Liza: 01:22 Absolutely. So I started teaching in a middle school humanities classroom where we were lucky enough – I was in a school that really valued student voice and believed in the power of student led learning, which was wonderful. And it meant that we used discussion all the time. That said, I think we largely thought about discussion as a tool for process content, rather than as a tool for developing students’ voices and creating relationships among the kids themselves. And what I realized was that as teachers, we kind of fell into the same patterns around student led discussion. Students would come into the class, they’d sit down, they’d be ready to have a conversation, then the same five extroverts would dominate, some introverts would try to elbow their way in, a class clown would kind of lob a one liner, somebody would chuck a cell phone under the desk, and then everybody would be relieved when the discussion was over.

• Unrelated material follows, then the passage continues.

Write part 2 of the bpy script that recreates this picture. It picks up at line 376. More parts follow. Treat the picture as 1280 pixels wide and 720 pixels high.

Liza: 02:19 And as teachers, we wouldn’t really know how to grade it. And I just said, hey, wait a minute. What is going on here? First of all, it’s interesting to me that so many teachers feel quietly frustrated and honestly I think inadequate around their management of discussion as a pedagogical tool. And for students, how do we make this an authentic experience? And as you said, it was pretty clear to me, the kids sitting in the classroom today are gonna be citizens, they’re gonna be parents, they’re gonna be professionals. They need discussion skills, not just for success in their conversation about Romeo and Juliet, but they need discussion skills for real life. So I said alright, how can I make great discussion teachable? The answer to that is this little model I’ve come up with, there are four skills, I know we’ll get into that later.
Liza: 03:06 But I think conceptually, the place that ultimately I landed was, I grew up in the nineties so we had computer labs in school and we would go once a week to computer lab and we’d have this dedicated time where we learned how to type, for example. And we didn’t really know where typing was gonna fit in our lives, but it was clear it was very important. And the way I started thinking about student led discussion was today’s kids actually need conversation lab. They don’t need computer lab, they are computer labs. But they need that dedicated time during school to practice great conversational skills. So that’s kind of where the outlook came from and, and what I’m up to now.
Steve: 03:49 Well, I know from earlier discussion that you and I had that you interviewed a lot of students about their experiences with discussion, and I’m wondering what you found, what kind of insights you gained through those interviews?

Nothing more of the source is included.